■ **PROVIDED MATERIAL**
++++++++++

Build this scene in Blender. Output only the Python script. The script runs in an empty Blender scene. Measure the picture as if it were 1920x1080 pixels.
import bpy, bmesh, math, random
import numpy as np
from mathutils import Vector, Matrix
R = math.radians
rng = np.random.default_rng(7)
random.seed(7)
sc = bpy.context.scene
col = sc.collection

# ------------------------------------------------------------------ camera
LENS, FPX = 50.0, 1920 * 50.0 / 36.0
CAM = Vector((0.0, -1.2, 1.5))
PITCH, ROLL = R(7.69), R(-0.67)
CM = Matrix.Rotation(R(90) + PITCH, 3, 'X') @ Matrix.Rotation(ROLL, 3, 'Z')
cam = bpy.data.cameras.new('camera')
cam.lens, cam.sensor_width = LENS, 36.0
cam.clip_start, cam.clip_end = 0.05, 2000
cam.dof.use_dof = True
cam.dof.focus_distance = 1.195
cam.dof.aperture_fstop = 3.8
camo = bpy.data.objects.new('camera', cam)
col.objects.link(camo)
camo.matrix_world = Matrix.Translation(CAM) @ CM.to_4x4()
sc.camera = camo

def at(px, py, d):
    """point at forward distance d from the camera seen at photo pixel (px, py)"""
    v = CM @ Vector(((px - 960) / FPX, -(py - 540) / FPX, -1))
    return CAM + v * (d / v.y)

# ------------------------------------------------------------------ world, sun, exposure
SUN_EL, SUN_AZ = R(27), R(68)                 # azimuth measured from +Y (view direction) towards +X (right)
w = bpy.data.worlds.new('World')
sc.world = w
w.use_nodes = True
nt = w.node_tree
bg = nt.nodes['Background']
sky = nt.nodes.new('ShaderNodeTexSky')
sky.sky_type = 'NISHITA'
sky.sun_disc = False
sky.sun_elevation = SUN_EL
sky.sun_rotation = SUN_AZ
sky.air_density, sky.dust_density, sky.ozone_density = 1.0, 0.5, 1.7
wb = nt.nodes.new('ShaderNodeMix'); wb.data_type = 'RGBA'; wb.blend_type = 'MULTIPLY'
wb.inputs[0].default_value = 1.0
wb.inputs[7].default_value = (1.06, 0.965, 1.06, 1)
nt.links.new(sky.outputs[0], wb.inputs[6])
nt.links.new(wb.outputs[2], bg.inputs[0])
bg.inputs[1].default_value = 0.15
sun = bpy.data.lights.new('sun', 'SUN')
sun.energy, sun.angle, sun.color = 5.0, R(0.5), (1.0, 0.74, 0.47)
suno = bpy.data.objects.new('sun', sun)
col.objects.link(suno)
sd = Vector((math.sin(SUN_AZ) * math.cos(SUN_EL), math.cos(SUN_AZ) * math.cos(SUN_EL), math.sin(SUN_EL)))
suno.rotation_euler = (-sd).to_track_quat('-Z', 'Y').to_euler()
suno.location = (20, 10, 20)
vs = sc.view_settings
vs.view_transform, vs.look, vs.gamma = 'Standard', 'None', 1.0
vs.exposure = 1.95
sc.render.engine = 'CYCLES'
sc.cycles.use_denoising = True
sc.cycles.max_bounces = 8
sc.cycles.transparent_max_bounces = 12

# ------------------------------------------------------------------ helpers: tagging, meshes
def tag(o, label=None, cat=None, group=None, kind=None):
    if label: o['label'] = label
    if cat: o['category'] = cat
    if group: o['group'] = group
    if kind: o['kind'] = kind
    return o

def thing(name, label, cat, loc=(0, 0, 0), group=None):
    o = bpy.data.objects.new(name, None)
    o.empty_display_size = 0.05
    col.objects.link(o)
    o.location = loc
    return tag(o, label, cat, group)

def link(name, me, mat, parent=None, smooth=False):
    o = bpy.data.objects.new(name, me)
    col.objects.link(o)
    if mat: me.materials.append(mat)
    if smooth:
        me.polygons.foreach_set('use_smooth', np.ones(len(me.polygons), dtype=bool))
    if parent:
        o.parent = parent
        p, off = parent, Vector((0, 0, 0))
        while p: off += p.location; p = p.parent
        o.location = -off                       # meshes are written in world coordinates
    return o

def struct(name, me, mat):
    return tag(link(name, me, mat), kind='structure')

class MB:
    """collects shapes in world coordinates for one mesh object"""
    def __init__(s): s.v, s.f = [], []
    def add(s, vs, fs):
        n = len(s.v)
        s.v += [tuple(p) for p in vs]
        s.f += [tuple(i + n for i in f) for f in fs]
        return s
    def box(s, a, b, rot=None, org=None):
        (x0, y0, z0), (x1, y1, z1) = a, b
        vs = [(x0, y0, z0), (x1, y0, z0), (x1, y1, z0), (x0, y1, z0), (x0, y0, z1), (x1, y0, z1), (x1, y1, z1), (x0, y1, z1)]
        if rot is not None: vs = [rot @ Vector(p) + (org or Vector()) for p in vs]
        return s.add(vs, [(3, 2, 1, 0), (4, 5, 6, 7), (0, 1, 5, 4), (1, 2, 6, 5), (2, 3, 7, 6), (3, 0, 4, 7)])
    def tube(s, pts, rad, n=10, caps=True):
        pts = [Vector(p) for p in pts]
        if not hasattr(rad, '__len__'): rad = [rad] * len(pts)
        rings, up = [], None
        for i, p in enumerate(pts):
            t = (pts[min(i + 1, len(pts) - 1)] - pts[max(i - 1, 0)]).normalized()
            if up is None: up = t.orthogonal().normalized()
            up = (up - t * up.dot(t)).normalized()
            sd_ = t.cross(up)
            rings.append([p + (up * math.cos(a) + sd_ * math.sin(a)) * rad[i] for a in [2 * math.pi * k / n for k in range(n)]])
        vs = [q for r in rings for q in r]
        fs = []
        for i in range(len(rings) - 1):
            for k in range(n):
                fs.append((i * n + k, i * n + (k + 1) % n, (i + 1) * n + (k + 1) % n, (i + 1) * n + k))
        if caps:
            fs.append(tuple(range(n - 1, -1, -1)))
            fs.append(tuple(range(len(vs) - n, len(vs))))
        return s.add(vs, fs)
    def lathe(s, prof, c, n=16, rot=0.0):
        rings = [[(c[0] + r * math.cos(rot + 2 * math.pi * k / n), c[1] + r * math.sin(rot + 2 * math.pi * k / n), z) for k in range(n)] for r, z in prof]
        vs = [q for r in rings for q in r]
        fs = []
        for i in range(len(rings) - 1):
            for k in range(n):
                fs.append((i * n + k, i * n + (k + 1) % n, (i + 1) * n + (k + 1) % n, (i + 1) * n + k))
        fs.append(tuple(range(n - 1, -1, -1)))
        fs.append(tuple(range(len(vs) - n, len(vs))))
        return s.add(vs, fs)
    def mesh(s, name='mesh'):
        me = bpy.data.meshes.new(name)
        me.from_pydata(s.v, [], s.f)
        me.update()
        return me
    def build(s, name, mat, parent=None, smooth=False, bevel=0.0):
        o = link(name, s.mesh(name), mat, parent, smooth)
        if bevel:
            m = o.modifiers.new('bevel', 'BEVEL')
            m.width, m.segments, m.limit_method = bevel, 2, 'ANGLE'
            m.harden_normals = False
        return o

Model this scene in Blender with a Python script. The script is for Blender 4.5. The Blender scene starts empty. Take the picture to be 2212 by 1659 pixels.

++++++++++

■ **YOUR TASK**
Exactly reproduce every record.

■ **CORRECT OUTPUT**
Build this scene in Blender. Output only the Python script. The script runs in an empty Blender scene. Measure the picture as if it were 1920x1080 pixels.
import bpy, bmesh, math, random
import numpy as np
from mathutils import Vector, Matrix
R = math.radians
rng = np.random.default_rng(7)
random.seed(7)
sc = bpy.context.scene
col = sc.collection

# ------------------------------------------------------------------ camera
LENS, FPX = 50.0, 1920 * 50.0 / 36.0
CAM = Vector((0.0, -1.2, 1.5))
PITCH, ROLL = R(7.69), R(-0.67)
CM = Matrix.Rotation(R(90) + PITCH, 3, 'X') @ Matrix.Rotation(ROLL, 3, 'Z')
cam = bpy.data.cameras.new('camera')
cam.lens, cam.sensor_width = LENS, 36.0
cam.clip_start, cam.clip_end = 0.05, 2000
cam.dof.use_dof = True
cam.dof.focus_distance = 1.195
cam.dof.aperture_fstop = 3.8
camo = bpy.data.objects.new('camera', cam)
col.objects.link(camo)
camo.matrix_world = Matrix.Translation(CAM) @ CM.to_4x4()
sc.camera = camo

def at(px, py, d):
    """point at forward distance d from the camera seen at photo pixel (px, py)"""
    v = CM @ Vector(((px - 960) / FPX, -(py - 540) / FPX, -1))
    return CAM + v * (d / v.y)

# ------------------------------------------------------------------ world, sun, exposure
SUN_EL, SUN_AZ = R(27), R(68)                 # azimuth measured from +Y (view direction) towards +X (right)
w = bpy.data.worlds.new('World')
sc.world = w
w.use_nodes = True
nt = w.node_tree
bg = nt.nodes['Background']
sky = nt.nodes.new('ShaderNodeTexSky')
sky.sky_type = 'NISHITA'
sky.sun_disc = False
sky.sun_elevation = SUN_EL
sky.sun_rotation = SUN_AZ
sky.air_density, sky.dust_density, sky.ozone_density = 1.0, 0.5, 1.7
wb = nt.nodes.new('ShaderNodeMix'); wb.data_type = 'RGBA'; wb.blend_type = 'MULTIPLY'
wb.inputs[0].default_value = 1.0
wb.inputs[7].default_value = (1.06, 0.965, 1.06, 1)
nt.links.new(sky.outputs[0], wb.inputs[6])
nt.links.new(wb.outputs[2], bg.inputs[0])
bg.inputs[1].default_value = 0.15
sun = bpy.data.lights.new('sun', 'SUN')
sun.energy, sun.angle, sun.color = 5.0, R(0.5), (1.0, 0.74, 0.47)
suno = bpy.data.objects.new('sun', sun)
col.objects.link(suno)
sd = Vector((math.sin(SUN_AZ) * math.cos(SUN_EL), math.cos(SUN_AZ) * math.cos(SUN_EL), math.sin(SUN_EL)))
suno.rotation_euler = (-sd).to_track_quat('-Z', 'Y').to_euler()
suno.location = (20, 10, 20)
vs = sc.view_settings
vs.view_transform, vs.look, vs.gamma = 'Standard', 'None', 1.0
vs.exposure = 1.95
sc.render.engine = 'CYCLES'
sc.cycles.use_denoising = True
sc.cycles.max_bounces = 8
sc.cycles.transparent_max_bounces = 12

# ------------------------------------------------------------------ helpers: tagging, meshes
def tag(o, label=None, cat=None, group=None, kind=None):
    if label: o['label'] = label
    if cat: o['category'] = cat
    if group: o['group'] = group
    if kind: o['kind'] = kind
    return o

def thing(name, label, cat, loc=(0, 0, 0), group=None):
    o = bpy.data.objects.new(name, None)
    o.empty_display_size = 0.05
    col.objects.link(o)
    o.location = loc
    return tag(o, label, cat, group)

def link(name, me, mat, parent=None, smooth=False):
    o = bpy.data.objects.new(name, me)
    col.objects.link(o)
    if mat: me.materials.append(mat)
    if smooth:
        me.polygons.foreach_set('use_smooth', np.ones(len(me.polygons), dtype=bool))
    if parent:
        o.parent = parent
        p, off = parent, Vector((0, 0, 0))
        while p: off += p.location; p = p.parent
        o.location = -off                       # meshes are written in world coordinates
    return o

def struct(name, me, mat):
    return tag(link(name, me, mat), kind='structure')

class MB:
    """collects shapes in world coordinates for one mesh object"""
    def __init__(s): s.v, s.f = [], []
    def add(s, vs, fs):
        n = len(s.v)
        s.v += [tuple(p) for p in vs]
        s.f += [tuple(i + n for i in f) for f in fs]
        return s
    def box(s, a, b, rot=None, org=None):
        (x0, y0, z0), (x1, y1, z1) = a, b
        vs = [(x0, y0, z0), (x1, y0, z0), (x1, y1, z0), (x0, y1, z0), (x0, y0, z1), (x1, y0, z1), (x1, y1, z1), (x0, y1, z1)]
        if rot is not None: vs = [rot @ Vector(p) + (org or Vector()) for p in vs]
        return s.add(vs, [(3, 2, 1, 0), (4, 5, 6, 7), (0, 1, 5, 4), (1, 2, 6, 5), (2, 3, 7, 6), (3, 0, 4, 7)])
    def tube(s, pts, rad, n=10, caps=True):
        pts = [Vector(p) for p in pts]
        if not hasattr(rad, '__len__'): rad = [rad] * len(pts)
        rings, up = [], None
        for i, p in enumerate(pts):
            t = (pts[min(i + 1, len(pts) - 1)] - pts[max(i - 1, 0)]).normalized()
            if up is None: up = t.orthogonal().normalized()
            up = (up - t * up.dot(t)).normalized()
            sd_ = t.cross(up)
            rings.append([p + (up * math.cos(a) + sd_ * math.sin(a)) * rad[i] for a in [2 * math.pi * k / n for k in range(n)]])
        vs = [q for r in rings for q in r]
        fs = []
        for i in range(len(rings) - 1):
            for k in range(n):
                fs.append((i * n + k, i * n + (k + 1) % n, (i + 1) * n + (k + 1) % n, (i + 1) * n + k))
        if caps:
            fs.append(tuple(range(n - 1, -1, -1)))
            fs.append(tuple(range(len(vs) - n, len(vs))))
        return s.add(vs, fs)
    def lathe(s, prof, c, n=16, rot=0.0):
        rings = [[(c[0] + r * math.cos(rot + 2 * math.pi * k / n), c[1] + r * math.sin(rot + 2 * math.pi * k / n), z) for k in range(n)] for r, z in prof]
        vs = [q for r in rings for q in r]
        fs = []
        for i in range(len(rings) - 1):
            for k in range(n):
                fs.append((i * n + k, i * n + (k + 1) % n, (i + 1) * n + (k + 1) % n, (i + 1) * n + k))
        fs.append(tuple(range(n - 1, -1, -1)))
        fs.append(tuple(range(len(vs) - n, len(vs))))
        return s.add(vs, fs)
    def mesh(s, name='mesh'):
        me = bpy.data.meshes.new(name)
        me.from_pydata(s.v, [], s.f)
        me.update()
        return me
    def build(s, name, mat, parent=None, smooth=False, bevel=0.0):
        o = link(name, s.mesh(name), mat, parent, smooth)
        if bevel:
            m = o.modifiers.new('bevel', 'BEVEL')
            m.width, m.segments, m.limit_method = bevel, 2, 'ANGLE'
            m.harden_normals = False
        return o

Model this scene in Blender with a Python script. The script is for Blender 4.5. The Blender scene starts empty. Take the picture to be 2212 by 1659 pixels.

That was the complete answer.